WRITTEN EXERCISE: Every line from the first one to the line containing "S.camera = co" should be echoed exactly; leave out the rest.

DATA SECTION:
⁂

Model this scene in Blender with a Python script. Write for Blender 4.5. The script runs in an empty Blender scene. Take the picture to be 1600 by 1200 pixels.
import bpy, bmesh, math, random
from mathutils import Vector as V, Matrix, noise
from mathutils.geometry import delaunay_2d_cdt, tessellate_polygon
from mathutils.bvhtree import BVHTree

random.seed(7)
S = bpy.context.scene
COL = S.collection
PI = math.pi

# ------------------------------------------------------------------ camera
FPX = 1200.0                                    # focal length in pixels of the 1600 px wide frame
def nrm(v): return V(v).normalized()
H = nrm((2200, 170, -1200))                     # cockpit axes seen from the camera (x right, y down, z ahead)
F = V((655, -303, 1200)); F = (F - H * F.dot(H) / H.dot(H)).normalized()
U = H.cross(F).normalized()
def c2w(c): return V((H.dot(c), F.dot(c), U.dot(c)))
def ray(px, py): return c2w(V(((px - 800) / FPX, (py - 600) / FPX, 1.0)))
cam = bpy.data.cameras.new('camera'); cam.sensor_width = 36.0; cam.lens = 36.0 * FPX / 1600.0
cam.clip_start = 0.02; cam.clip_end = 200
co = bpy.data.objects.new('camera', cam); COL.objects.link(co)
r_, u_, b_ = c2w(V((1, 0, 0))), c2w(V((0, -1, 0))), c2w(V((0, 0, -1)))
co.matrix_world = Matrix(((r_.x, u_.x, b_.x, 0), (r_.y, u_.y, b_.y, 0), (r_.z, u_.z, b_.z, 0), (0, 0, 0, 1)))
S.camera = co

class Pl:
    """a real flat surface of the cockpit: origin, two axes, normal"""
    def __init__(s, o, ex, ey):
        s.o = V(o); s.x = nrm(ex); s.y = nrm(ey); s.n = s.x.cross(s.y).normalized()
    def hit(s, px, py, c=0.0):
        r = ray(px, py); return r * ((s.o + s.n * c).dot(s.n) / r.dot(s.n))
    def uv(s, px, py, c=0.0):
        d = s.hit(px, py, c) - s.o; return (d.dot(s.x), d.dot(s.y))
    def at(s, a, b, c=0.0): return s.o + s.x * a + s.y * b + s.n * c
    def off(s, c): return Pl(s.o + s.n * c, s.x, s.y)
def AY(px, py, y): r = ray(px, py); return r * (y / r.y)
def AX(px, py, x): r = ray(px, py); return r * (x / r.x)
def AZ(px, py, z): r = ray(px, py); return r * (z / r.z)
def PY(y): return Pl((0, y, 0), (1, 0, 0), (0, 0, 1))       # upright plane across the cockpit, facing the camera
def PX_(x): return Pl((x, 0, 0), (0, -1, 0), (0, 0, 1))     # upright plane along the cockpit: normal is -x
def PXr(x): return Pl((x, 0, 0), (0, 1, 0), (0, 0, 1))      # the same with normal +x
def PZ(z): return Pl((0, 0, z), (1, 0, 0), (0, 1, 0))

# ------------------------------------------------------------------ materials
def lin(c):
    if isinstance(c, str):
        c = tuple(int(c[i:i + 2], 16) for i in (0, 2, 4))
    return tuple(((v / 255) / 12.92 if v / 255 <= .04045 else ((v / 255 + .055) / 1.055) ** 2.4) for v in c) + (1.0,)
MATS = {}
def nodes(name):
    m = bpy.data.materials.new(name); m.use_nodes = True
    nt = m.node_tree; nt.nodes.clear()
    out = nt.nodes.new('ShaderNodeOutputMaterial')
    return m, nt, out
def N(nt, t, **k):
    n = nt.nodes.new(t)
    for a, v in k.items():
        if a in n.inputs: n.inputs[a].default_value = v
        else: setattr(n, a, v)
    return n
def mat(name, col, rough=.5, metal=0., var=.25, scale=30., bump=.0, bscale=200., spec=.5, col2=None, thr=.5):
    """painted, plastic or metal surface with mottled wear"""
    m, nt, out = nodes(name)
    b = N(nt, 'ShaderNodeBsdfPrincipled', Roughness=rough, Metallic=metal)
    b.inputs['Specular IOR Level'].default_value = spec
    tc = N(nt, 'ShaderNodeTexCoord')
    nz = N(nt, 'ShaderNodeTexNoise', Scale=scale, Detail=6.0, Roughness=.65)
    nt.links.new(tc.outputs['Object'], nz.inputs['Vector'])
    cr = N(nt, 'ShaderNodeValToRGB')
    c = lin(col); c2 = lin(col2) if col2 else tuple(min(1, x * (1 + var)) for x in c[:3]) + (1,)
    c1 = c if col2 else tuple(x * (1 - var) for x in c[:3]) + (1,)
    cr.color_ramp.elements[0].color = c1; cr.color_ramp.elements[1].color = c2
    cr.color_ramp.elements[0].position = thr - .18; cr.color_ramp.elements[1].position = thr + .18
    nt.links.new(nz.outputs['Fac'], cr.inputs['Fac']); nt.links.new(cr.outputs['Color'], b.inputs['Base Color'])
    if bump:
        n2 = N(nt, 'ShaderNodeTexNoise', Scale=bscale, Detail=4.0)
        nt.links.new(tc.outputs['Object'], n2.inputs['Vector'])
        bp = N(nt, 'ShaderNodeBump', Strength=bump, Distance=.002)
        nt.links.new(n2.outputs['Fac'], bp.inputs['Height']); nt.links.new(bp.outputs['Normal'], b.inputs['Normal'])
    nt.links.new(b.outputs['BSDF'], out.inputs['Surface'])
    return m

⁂

RESULT FOR THIS TASK:
Model this scene in Blender with a Python script. Write for Blender 4.5. The script runs in an empty Blender scene. Take the picture to be 1600 by 1200 pixels.
import bpy, bmesh, math, random
from mathutils import Vector as V, Matrix, noise
from mathutils.geometry import delaunay_2d_cdt, tessellate_polygon
from mathutils.bvhtree import BVHTree

random.seed(7)
S = bpy.context.scene
COL = S.collection
PI = math.pi

# ------------------------------------------------------------------ camera
FPX = 1200.0                                    # focal length in pixels of the 1600 px wide frame
def nrm(v): return V(v).normalized()
H = nrm((2200, 170, -1200))                     # cockpit axes seen from the camera (x right, y down, z ahead)
F = V((655, -303, 1200)); F = (F - H * F.dot(H) / H.dot(H)).normalized()
U = H.cross(F).normalized()
def c2w(c): return V((H.dot(c), F.dot(c), U.dot(c)))
def ray(px, py): return c2w(V(((px - 800) / FPX, (py - 600) / FPX, 1.0)))
cam = bpy.data.cameras.new('camera'); cam.sensor_width = 36.0; cam.lens = 36.0 * FPX / 1600.0
cam.clip_start = 0.02; cam.clip_end = 200
co = bpy.data.objects.new('camera', cam); COL.objects.link(co)
r_, u_, b_ = c2w(V((1, 0, 0))), c2w(V((0, -1, 0))), c2w(V((0, 0, -1)))
co.matrix_world = Matrix(((r_.x, u_.x, b_.x, 0), (r_.y, u_.y, b_.y, 0), (r_.z, u_.z, b_.z, 0), (0, 0, 0, 1)))
S.camera = co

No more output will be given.